◆ Request ◆
Output, please, exactly those lines of the listing that come before the line with "COL = scene.collection", along with that line itself.

◆ Data section ◆
------

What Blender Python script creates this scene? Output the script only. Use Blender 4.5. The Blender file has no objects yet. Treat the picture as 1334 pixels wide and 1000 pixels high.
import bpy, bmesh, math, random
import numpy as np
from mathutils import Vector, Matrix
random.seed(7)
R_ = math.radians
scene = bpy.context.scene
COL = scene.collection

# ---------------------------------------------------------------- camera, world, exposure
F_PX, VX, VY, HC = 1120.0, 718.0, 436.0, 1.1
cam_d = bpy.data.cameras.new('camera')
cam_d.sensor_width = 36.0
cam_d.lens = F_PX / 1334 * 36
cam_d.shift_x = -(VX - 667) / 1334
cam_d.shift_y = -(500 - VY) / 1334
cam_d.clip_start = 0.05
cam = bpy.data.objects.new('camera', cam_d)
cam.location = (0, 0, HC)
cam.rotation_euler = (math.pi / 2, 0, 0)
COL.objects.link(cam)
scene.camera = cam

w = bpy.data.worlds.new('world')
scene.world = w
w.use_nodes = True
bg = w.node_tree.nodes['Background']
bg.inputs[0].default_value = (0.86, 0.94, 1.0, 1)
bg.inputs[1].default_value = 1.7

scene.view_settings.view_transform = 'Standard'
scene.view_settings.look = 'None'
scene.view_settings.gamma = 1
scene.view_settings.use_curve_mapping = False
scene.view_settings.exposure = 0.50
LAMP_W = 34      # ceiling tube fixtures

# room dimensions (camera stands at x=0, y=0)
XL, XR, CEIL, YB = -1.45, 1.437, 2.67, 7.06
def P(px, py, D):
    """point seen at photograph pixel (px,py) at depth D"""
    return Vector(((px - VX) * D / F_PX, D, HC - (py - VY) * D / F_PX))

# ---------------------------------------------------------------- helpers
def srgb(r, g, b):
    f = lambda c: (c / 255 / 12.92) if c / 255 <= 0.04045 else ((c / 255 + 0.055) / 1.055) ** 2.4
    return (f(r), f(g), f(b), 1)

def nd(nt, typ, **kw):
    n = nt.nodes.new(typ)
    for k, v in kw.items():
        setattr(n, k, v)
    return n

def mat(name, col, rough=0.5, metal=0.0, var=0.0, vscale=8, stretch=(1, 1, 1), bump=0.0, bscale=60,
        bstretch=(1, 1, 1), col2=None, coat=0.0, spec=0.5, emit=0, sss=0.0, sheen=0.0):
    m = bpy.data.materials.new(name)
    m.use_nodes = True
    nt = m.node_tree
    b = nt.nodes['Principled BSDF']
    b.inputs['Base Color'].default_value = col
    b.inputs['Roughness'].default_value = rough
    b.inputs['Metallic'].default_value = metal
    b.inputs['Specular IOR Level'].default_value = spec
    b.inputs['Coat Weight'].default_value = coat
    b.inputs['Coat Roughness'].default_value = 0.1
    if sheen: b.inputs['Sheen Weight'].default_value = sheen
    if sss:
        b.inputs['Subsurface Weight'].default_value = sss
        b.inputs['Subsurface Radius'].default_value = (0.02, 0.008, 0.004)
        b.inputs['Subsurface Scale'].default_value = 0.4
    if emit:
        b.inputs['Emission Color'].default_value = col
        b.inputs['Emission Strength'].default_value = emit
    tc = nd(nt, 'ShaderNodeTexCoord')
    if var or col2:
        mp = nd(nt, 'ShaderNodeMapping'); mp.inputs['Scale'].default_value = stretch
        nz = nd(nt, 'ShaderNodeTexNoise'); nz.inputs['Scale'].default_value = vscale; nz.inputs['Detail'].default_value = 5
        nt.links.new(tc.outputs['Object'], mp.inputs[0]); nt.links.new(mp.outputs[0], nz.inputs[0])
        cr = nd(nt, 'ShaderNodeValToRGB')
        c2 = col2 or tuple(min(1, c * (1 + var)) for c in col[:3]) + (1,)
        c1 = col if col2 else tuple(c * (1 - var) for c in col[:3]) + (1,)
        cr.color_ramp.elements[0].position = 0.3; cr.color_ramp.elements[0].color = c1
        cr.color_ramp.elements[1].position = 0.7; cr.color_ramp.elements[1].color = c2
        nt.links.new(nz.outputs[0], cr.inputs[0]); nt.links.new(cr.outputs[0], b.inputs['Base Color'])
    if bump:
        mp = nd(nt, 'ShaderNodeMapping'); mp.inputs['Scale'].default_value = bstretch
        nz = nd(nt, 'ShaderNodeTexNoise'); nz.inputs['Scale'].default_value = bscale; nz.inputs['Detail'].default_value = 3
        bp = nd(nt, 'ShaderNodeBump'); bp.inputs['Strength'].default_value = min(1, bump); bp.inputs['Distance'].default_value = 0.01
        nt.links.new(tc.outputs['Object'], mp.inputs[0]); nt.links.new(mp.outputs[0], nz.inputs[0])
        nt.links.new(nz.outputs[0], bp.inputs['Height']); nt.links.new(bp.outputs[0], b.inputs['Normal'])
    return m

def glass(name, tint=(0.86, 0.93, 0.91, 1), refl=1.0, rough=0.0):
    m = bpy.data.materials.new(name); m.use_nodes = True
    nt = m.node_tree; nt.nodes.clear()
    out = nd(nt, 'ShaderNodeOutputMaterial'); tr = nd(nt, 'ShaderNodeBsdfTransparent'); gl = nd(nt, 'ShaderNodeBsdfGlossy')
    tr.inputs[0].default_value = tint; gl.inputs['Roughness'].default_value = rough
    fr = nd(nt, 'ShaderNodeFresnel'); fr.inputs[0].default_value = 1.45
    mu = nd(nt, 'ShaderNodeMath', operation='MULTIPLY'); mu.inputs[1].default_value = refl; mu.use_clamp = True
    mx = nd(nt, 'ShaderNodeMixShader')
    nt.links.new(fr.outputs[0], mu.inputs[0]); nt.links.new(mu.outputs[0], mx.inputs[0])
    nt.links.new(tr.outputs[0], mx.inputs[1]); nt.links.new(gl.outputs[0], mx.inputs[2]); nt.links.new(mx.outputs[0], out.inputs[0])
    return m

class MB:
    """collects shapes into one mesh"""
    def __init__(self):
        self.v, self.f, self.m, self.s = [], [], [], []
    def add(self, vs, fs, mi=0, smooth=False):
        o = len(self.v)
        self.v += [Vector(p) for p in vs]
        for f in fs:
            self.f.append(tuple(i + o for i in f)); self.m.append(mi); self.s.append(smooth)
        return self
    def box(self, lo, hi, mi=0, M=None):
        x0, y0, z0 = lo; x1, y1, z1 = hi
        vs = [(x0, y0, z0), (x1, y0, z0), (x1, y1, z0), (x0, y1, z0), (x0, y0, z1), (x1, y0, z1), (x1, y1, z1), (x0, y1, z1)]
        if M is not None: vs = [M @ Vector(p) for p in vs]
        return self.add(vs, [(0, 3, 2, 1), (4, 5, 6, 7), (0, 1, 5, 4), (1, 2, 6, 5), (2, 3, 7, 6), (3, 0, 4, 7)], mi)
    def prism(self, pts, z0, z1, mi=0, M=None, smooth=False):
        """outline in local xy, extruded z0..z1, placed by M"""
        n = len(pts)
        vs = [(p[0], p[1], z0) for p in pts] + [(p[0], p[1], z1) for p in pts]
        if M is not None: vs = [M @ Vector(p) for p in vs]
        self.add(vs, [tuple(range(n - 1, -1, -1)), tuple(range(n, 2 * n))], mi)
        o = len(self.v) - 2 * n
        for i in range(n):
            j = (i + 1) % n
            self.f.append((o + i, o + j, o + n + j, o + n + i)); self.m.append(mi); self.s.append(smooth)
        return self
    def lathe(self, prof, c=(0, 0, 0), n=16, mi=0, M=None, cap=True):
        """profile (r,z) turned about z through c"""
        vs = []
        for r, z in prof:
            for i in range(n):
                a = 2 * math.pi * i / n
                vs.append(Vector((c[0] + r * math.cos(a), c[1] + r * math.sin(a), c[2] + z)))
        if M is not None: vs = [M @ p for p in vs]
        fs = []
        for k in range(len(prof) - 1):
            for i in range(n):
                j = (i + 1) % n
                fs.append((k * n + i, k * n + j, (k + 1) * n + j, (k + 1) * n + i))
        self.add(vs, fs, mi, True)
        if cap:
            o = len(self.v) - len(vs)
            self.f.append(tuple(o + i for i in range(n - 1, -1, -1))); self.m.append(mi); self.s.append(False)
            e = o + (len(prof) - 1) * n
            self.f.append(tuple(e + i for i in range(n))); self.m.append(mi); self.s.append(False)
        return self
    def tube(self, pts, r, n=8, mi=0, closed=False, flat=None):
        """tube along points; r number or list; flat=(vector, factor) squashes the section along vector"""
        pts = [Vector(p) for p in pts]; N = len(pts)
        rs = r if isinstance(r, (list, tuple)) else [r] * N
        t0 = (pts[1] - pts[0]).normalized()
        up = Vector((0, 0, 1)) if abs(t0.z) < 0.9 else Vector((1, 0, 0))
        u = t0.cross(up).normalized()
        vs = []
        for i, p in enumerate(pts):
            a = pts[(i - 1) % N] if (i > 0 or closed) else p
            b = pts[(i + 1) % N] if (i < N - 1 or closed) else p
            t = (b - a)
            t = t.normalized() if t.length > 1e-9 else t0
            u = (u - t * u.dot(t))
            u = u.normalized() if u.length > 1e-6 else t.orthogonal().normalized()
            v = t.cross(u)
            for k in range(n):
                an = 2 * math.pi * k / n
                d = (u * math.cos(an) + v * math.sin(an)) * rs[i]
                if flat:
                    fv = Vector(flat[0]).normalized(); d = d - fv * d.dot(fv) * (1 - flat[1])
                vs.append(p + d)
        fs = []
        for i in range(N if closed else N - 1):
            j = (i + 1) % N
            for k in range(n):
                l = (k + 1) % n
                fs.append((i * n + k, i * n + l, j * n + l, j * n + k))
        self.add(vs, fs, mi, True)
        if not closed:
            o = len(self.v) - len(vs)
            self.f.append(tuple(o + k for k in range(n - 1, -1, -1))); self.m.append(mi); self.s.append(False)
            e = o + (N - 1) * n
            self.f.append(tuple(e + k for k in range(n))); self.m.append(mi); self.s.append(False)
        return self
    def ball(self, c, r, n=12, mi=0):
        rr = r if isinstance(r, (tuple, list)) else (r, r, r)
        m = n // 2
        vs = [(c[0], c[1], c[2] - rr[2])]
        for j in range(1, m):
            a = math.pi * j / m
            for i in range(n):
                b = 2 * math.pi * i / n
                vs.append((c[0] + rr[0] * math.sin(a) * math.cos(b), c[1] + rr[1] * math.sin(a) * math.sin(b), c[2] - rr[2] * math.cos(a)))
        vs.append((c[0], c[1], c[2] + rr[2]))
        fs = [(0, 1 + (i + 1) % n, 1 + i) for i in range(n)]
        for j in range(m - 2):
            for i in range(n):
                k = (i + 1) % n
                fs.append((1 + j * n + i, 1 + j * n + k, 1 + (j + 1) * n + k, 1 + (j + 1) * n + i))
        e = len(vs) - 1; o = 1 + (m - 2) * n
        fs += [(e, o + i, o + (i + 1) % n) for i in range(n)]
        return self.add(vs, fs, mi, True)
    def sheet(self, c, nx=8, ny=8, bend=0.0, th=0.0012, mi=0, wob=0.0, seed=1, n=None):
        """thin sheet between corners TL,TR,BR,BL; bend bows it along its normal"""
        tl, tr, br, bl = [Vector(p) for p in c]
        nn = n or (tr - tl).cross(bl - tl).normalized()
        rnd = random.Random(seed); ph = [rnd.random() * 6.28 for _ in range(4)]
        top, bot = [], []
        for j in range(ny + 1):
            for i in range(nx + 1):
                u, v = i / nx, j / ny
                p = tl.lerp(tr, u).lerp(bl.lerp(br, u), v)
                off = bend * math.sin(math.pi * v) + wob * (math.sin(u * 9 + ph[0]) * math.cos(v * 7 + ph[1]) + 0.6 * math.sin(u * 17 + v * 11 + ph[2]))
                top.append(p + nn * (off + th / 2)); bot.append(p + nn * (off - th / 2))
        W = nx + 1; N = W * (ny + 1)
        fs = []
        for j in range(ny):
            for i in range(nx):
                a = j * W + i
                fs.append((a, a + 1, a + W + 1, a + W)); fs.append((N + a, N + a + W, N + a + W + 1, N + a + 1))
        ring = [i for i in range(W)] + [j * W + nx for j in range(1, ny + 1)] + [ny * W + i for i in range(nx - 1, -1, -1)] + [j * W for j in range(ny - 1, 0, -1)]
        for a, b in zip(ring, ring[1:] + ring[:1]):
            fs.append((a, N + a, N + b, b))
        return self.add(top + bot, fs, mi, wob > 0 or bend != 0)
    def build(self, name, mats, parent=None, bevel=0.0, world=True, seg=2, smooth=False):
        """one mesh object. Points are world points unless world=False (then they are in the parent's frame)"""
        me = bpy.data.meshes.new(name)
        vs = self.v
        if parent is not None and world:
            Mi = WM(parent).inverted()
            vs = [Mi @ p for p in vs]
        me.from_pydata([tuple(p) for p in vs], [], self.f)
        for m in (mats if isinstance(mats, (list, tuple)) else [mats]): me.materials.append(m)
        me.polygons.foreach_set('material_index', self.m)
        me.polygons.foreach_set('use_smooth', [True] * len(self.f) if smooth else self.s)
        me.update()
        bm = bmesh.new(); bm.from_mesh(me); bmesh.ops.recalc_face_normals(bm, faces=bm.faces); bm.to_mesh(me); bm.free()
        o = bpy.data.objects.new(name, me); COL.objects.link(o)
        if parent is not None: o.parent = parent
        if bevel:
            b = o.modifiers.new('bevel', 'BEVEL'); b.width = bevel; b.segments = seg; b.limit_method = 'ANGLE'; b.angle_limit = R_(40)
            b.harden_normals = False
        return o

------

◆ Output below ◆
What Blender Python script creates this scene? Output the script only. Use Blender 4.5. The Blender file has no objects yet. Treat the picture as 1334 pixels wide and 1000 pixels high.
import bpy, bmesh, math, random
import numpy as np
from mathutils import Vector, Matrix
random.seed(7)
R_ = math.radians
scene = bpy.context.scene
COL = scene.collection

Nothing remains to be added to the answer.